What Is a Remittance and How Does It Affect Exchange Rates?

Remittances are money transfers sent home by migrant workers. They are a major capital flow that influences currencies in many countries.

Key Takeaways

  • Remittances are transfers from migrants to family in their home country
  • Global remittances exceed $800 billion per year — larger than FDI flows to many countries
  • They provide a relatively stable source of foreign exchange for receiving countries
  • Businesses transferring money internationally should use specialist FX providers, not banks

What remittances are

A remittance is a transfer of money by a foreign worker to an individual in their home country. Aggregated across millions of migrants globally, remittances represent one of the largest financial flows between countries — the World Bank estimates global remittances at over $800 billion annually.

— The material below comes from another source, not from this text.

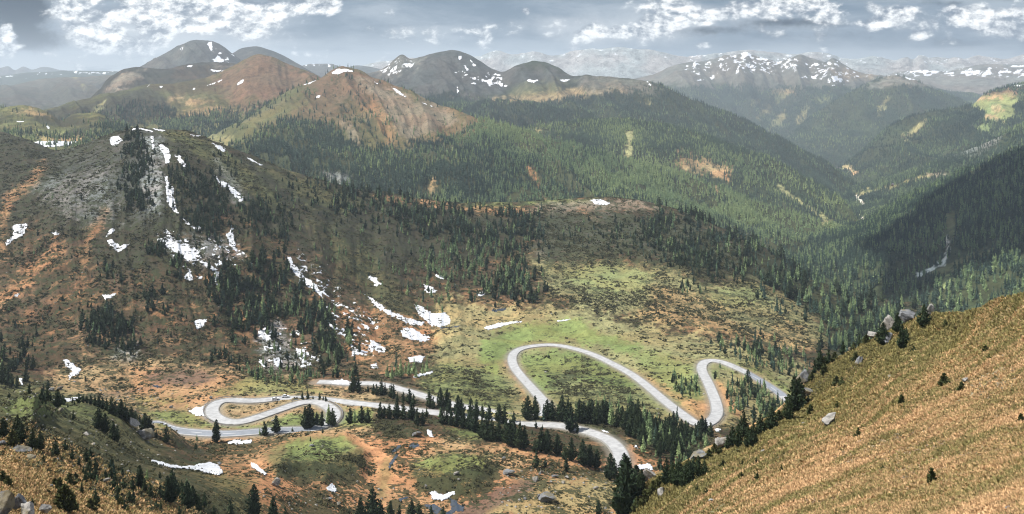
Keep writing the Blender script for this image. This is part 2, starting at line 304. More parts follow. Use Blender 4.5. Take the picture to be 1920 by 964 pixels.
# ------------------------------------------------------------------ the land: every slope at its own distance
# rows run from the near foot to the crest: (photo column, photo row, metres away)
V = Hill('valley_hillside', [
 [(-400,1040,45),(0,1040,60),(150,1040,78),(300,1040,110),(450,1040,190),(600,1040,240),(750,1040,268),(900,1040,275),(1050,1040,275),(1200,1040,285),(1350,1030,310),(1500,1000,350),(2300,950,400)],
 [(-400,880,75),(0,885,105),(150,905,135),(300,925,175),(450,925,245),(600,920,300),(750,918,320),(900,920,325),(1050,920,330),(1200,925,340),(1350,910,365),(1500,880,420),(2300,850,480)],
 [(-400,790,130),(0,805,175),(150,828,215),(300,850,290),(450,852,350),(600,848,362),(750,850,368),(900,850,375),(1050,850,380),(1200,855,388),(1350,850,410),(1500,820,470),(2300,800,540)],
 [(-400,690,260),(0,724,290),(80,750,310),(150,752,320),(220,765,335),(300,814,372),(380,822,388),(450,821,396),(600,803,412),(750,800,415),(900,802,418),(1050,812,418),(1200,815,430),(1350,805,470),(1500,780,540),(2300,760,620)],
 [(-400,750,440),(0,750,450),(150,768,450),(300,793,445),(450,788,445),(600,780,448),(750,775,455),(900,780,465),(1050,782,475),(1200,770,515),(1350,750,560),(1500,735,640),(2300,730,720)],
 [(-400,690,580),(0,705,550),(150,708,555),(300,708,565),(450,708,575),(600,712,590),(750,700,620),(900,702,640),(1050,690,668),(1200,690,668),(1350,688,645),(1500,700,690),(2300,700,800)],
 [(-400,600,700),(0,620,670),(150,640,655),(300,650,650),(450,655,675),(600,648,710),(750,636,760),(900,612,810),(1050,602,830),(1200,600,830),(1350,602,830),(1500,615,850),(1700,640,880),(2300,660,950)],
 [(-400,430,850),(0,470,830),(150,480,800),(300,480,790),(450,490,820),(600,505,880),(750,522,930),(900,522,965),(1050,500,1000),(1200,490,1020),(1350,502,1000),(1500,535,1020),(1700,590,1040),(2300,620,1080)],
 [(-400,330,1050),(0,365,1000),(150,355,960),(300,350,930),(450,380,960),(600,412,1030),(750,432,1085),(900,442,1120),(1050,430,1155),(1200,432,1165),(1350,455,1150),(1500,515,1150),(1700,570,1150),(2300,600,1150)],
 [(-400,225,1350),(-100,238,1300),(0,250,1280),(60,265,1250),(108,284,1230),(150,276,1200),(190,259,1180),(225,244,1160),(255,239,1150),(300,240,1150),(335,243,1150),(375,252,1155),(405,266,1160),(450,283,1170),(520,310,1180),(600,338,1190),(660,352,1205),(720,361,1220),(800,375,1240),(870,381,1260),(950,380,1270),(1050,374,1280),(1120,370,1290),(1180,373,1290),(1230,383,1290),(1300,405,1280),(1350,426,1270),(1400,446,1260),(1450,478,1250),(1500,512,1240),(1560,552,1220),(1700,600,1200),(2300,650,1200)],
], amp=6.0, wl=75, oct_=8, gully=6.0, gw=45, seed=3, humps=[([(560,880),(580,830),(650,815),(690,850),(680,900),(610,910)],3.5),([(780,900),(820,858),(900,855),(935,885),(890,925),(800,925)],3.5),([(705,805),(780,800),(790,818),(720,820)],2.5),([(495,870),(540,850),(560,880),(520,895)],3),([(30,770),(80,755),(120,775),(60,800)],5)], px=(-300, 2100), vstep=1.7, maxrows=900, crest=.35, shrub=.45, nearY=420,
 base='heath', vary=[('dheath', 60, -.1, .5, .5), ('rust', 30, .0, .5, .4), ('orange', 9, .12, .5, .42)], back=(.06, -.45),
 zones=[
 # upper mountain: dark, bluish heath and rock
 ('dheath',30,.93,[(-300,200),(250,200),(600,300),(1000,370),(1500,480),(1500,560),(1150,470),(1000,440),(700,560),(560,470),(430,420),(250,520),(60,420),(-300,430)]),
 ('dgrey',16,.7,[(120,300),(240,250),(300,245),(300,420),(230,400),(150,380),(80,370)]),
 ('olive',6,.75,[(300,246),(345,250),(385,262),(470,320),(520,370),(540,395),(500,385),(440,350),(400,310),(350,275)]),
 ('olive',10,.6,[(480,310),(600,345),(680,380),(640,400),(560,370)]),('orange',5,.5,[(700,366),(800,372),(870,386),(800,388),(720,376)]),
 ('olive',16,.5,[(590,420),(680,470),(760,560),(800,600),(740,600),(640,510)]),
 ('rock',8,.8,[(262,300),(282,260),(300,300),(305,350),(300,400),(282,392),(270,350)]),('rock',8,.6,[(265,262),(300,262),(320,300),(300,300)]),
 ('rock',10,.5,[(340,440),(440,450),(450,480),(380,500),(300,470)]),('rock',12,.35,[(60,350),(200,320),(220,420),(120,410)]),
 ('rock',10,.7,[(480,620),(520,600),(540,640),(560,690),(500,700),(480,660)]),('rock',7,.8,[(215,650),(260,645),(268,672),(240,682),(210,672)]),
 ('rock',8,.4,[(400,285),(440,330),(470,370),(440,380),(410,330)]),
 
 ('orange',7,.65,[7,(80,310),(60,340),(20,370),(6,410),(2,470)]),('orange',9,.7,[12,(110,470),(70,500),(30,540),(-20,570)]),('orange',8,.45,[8,(200,400),(165,450),(155,510),(150,560)]),
 ('rust',9,.5,[(480,540),(500,560),(495,620),(478,640),(470,600)]),('rust',8,.5,[(560,600),(620,640),(560,650),(540,620)]),('rust',8,.45,[(390,400),(430,390),(440,430),(400,430)]),
 ('orange',12,.5,[(640,570),(760,600),(880,570),(960,560),(1000,570),(940,600),(860,620),(760,690),(690,700),(650,660)]),
 ('orange',9,.7,[(800,590),(850,600),(880,560),(990,566),(960,585),(880,610),(830,640),(760,660),(700,650),(680,690),(660,670),(700,630),(780,640)]),
 # ridge meadow in the middle distance
 ('green',5,.8,[(860,383),(950,380),(1060,372),(1120,371),(1100,384),(1010,384),(930,392),(880,392)]),('orange',6,.75,[(780,376),(870,386),(960,390),(1010,388),(1000,402),(930,404),(840,390)]),
 ('rrock',8,.8,[(1010,384),(1100,376),(1180,374),(1240,388),(1200,396),(1120,392),(1070,400),(1020,402),(980,398)]),('orange',5,.6,[5,(1090,395),(1110,410),(1140,430)]),('orange',5,.4,[3,(1140,430),(1190,470),(1220,490)]),
 ('grey',16,.6,[(1000,400),(1300,410),(1420,470),(1380,500),(1150,470),(1020,500),(1000,450)]),
 ('pale',14,.8,[(1000,490),(1120,480),(1260,500),(1330,530),(1420,520),(1450,540),(1540,580),(1550,640),(1480,650),(1300,620),(1200,600),(1080,570),(1030,550)]),
 ('lgreen',14,.7,[(1050,505),(1130,490),(1220,510),(1210,545),(1110,545),(1060,525)]),('lgreen',10,.6,[(1330,545),(1420,535),(1440,560),(1390,575),(1330,565)]),
 ('orange',14,.4,[(1230,540),(1320,560),(1400,620),(1500,610),(1520,640),(1340,640),(1200,590)]),
 ('shrub',16,.52,[(1000,505),(1040,560),(1150,560),(1260,590),(1340,620),(1500,620),(1530,600),(1400,590),(1300,570),(1180,540),(1060,540)]),
 ('shrub',10,.30,[(1050,505),(1130,490),(1220,510),(1190,535),(1110,535)]),
 ('shrub',16,.75,[(1000,400),(1300,410),(1450,490),(1400,520),(1200,490),(1030,500)]),
 # meadows round the bends
 ('shrub',14,.3,[(820,560),(1080,580),(1360,640),(1500,680),(1500,800),(1280,800),(1000,790),(880,790),(800,720),(820,660)]),('pale',14,.75,[(820,560),(1080,580),(1360,640),(1500,680),(1500,800),(1280,800),(1000,790),(880,790),(800,720),(820,660)]),
 ('pale',16,.6,[(1080,600),(1300,640),(1440,660),(1480,720),(1300,720),(1150,680)]),
 ('green',9,.95,[(905,640),(950,612),(1020,604),(1090,600),(1130,625),(1200,645),(1180,665),(1080,640),(990,640),(950,665),(930,700),(900,680)]),
 ('lgreen',12,.55,[(980,665),(1060,650),(1200,710),(1280,780),(1060,770),(1000,740)]),('green',9,.85,[(980,670),(1040,655),(1120,668),(1200,720),(1180,740),(1060,700),(1010,750),(985,700)]),
 ('green',10,.6,[(840,680),(930,690),(960,740),(960,780),(880,770),(800,730),(790,700)]),('green',10,.75,[(1180,650),(1300,680),(1340,740),(1290,770),(1220,710)]),
 ('green',8,.85,[(1370,680),(1420,684),(1480,720),(1490,745),(1430,700),(1400,700),(1350,690),(1345,740),(1330,720),(1335,690)]),
 ('orange',6,.65,[7,(1345,720),(1362,750),(1385,775)]),('orange',7,.55,[6,(1215,715),(1260,740),(1310,760),(1340,770)]),('orange',6,.6,[5,(950,680),(975,720),(985,750)]),
 ('orange',7,.5,[(1290,750),(1330,750),(1335,790),(1300,790),(1270,770)]),
 ('shrub',12,.55,[(800,680),(900,700),(980,745),(960,770),(860,750),(790,715)]),('shrub',12,.54,[(1020,700),(1100,680),(1200,730),(1240,780),(1100,770),(1040,750)]),
 ('shrub',10,.2,[(905,640),(950,612),(1020,604),(1090,600),(1130,625),(1180,665),(1080,640),(990,640),(950,665),(930,700)]),
 ('shrub',12,.36,[(1180,620),(1500,660),(1480,700),(1300,680)]),
 # floor by the double bend
 ('tan',16,.85,[(90,700),(250,670),(400,690),(560,715),(700,740),(700,830),(480,840),(300,820),(250,770),(120,745)]),
 ('orange',14,.6,[(250,690),(420,690),(470,720),(380,760),(300,780),(240,740)]),
 ('marsh',8,.75,[(270,708),(300,696),(345,690),(400,700),(390,716),(330,722),(285,724)]),('marsh',5,.6,[3,(120,747),(200,742),(280,728),(330,722),(400,712)]),
 ('green',8,.7,[(470,700),(560,718),(600,735),(500,738),(400,738),(430,722)]),('green',8,.85,[(260,770),(340,765),(400,790),(440,805),(300,800)]),('green',7,.9,[(400,797),(480,800),(560,775),(640,765),(700,770),(700,800),(600,800),(480,812)]),
 ('green',8,.6,[(250,745),(340,742),(350,756),(260,760)]),('tan',6,.8,[(430,765),(520,752),(500,766),(450,775)]),
 ('shrub',10,.35,[(230,690),(420,700),(700,750),(700,800),(450,800),(300,800)]),
 # near floor: orange grass, hummocks of green and black heath
 ('orange',16,.95,[(400,830),(640,810),(900,830),(1160,870),(1200,964),(1200,1060),(300,1060),(470,960),(380,900)]),
 ('tan',14,.6,[(840,820),(1000,870),(900,900),(780,870)]),('pale',14,.7,[(980,900),(1150,890),(1180,950),(1050,980),(900,964)]),('pale',10,.5,[(420,880),(480,900),(440,930),(400,900)]),
 ('olive',8,.85,[(490,850),(560,820),(640,815),(680,845),(670,890),(600,900),(520,890)]),('green',8,.8,[(540,830),(640,820),(660,840),(600,870),(530,860)]),
 ('olive',8,.8,[(770,880),(820,850),(900,850),(930,880),(880,930),(800,920),(765,900)]),('green',8,.8,[(780,870),(850,852),(920,855),(900,885),(820,890)]),('green',8,.7,[(830,800),(900,805),(930,825),(880,828)]),
 ('shrub',8,.85,[(530,865),(600,870),(690,850),(680,880),(660,910),(570,910),(520,890)]),('shrub',8,.85,[(780,895),(860,890),(940,870),(920,920),(850,935),(780,925)]),('shrub',8,.80,[(700,795),(790,795),(790,822),(720,825)]),
 ('shrub',9,.76,[(380,835),(540,820),(520,835),(480,850),(400,860)]),('shrub',10,.66,[(960,870),(1140,880),(1150,900),(1000,900)]),('shrub',10,.66,[(500,920),(640,920),(760,940),(700,1000),(480,1000)]),
 ('shrub',8,.1,[9,(640,820),(720,860),(720,930),(700,960)]),('shrub',8,.15,[7,(470,870),(540,845),(620,812)]),
 ('marsh',9,.8,[(880,940),(960,905),(1010,895),(1000,920),(930,950),(880,990),(820,990)]),('olive',7,.6,[8,(725,870),(715,930)]),
 # left slope below the ridge
 ('olive',18,.85,[(-300,660),(60,720),(140,745),(260,790),(330,850),(470,900),(560,1060),(240,1060),(100,860),(-300,740)]),
 ('green',9,.5,[(20,745),(90,742),(130,770),(60,790),(0,770)]),('green',9,.35,[(120,758),(180,756),(230,780),(160,790)]),('heath',14,.55,[(240,830),(420,850),(400,870),(300,860)]),
 ('heath',20,.6,[(60,790),(200,800),(330,860),(420,930),(300,930),(160,880),(60,850)]),('pale',14,.35,[(100,770),(240,800),(300,860),(180,840)]),('shrub',14,.5,[(-300,700),(250,800),(420,870),(500,964),(300,964),(100,830)]),
 ('gold',12,1.,[(-300,770),(0,830),(60,855),(130,885),(220,930),(330,964),(420,1060),(-300,1060)]),('shrub',12,.18,[(-300,790),(0,850),(130,900),(220,945),(330,980),(420,1060),(-300,1060)]),
 ('snown',14,.50,[(475,600),(520,600),(600,640),(600,690),(500,690),(465,640)]),('snown',12,.52,[(560,470),(640,540),(720,610),(700,670),(640,640),(600,560),(540,500)]),('snown',12,.50,[(300,430),(460,450),(480,500),(420,520),(330,500)]),
 # right: below the bends, brown rubble, then forest
 ('forest',16,.9,[(1400,440),(1500,500),(1640,560),(1900,600),(1800,760),(1560,700),(1550,620),(1480,545),(1400,500)]),
 ('forest',12,.6,[(1060,775),(1180,775),(1320,820),(1340,850),(1200,850),(1160,820),(1060,805)]),
 ('orange',8,.7,[(1180,820),(1230,860),(1290,870),(1250,890),(1190,880),(1170,850)]),
 ('rust',10,.5,[(1240,850),(1320,860),(1260,890)]),
 ])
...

Remittances and exchange rate stability

For many developing economies, remittance inflows are a significant and relatively stable source of foreign exchange. Unlike foreign direct investment (which can exit quickly) or portfolio flows (which are volatile), remittances tend to be countercyclical — migrants often send more home during economic stress. This stability makes remittances a genuine stabiliser for currencies of major receiving countries.

The cost of sending

Traditionally, sending remittances through banks or agents like Western Union cost 5-10% of the amount sent. Fintech disruption has driven these costs down dramatically. Wise, Remitly, WorldRemit, and others now offer transfers at costs of 0.5-2% with fast settlement.

Business-to-business parallels

When a UK company pays an overseas supplier or sends money to a subsidiary abroad, they face the same cost structure: exchange rate spread plus transfer fee. The same fintech providers that disrupted consumer remittances offer business FX accounts. A business sending £100,000 to a supplier abroad saves thousands by using a specialist FX provider rather than a high-street bank.

Regulatory considerations

International money transfers are heavily regulated to combat money laundering. Providers must comply with anti-money laundering (AML) requirements, including Know Your Customer (KYC) checks and reporting of suspicious transactions. For businesses, this means providing documentation when onboarding with a new FX provider and potentially explaining the purpose of large transfers. Maintain clear records of all international payments.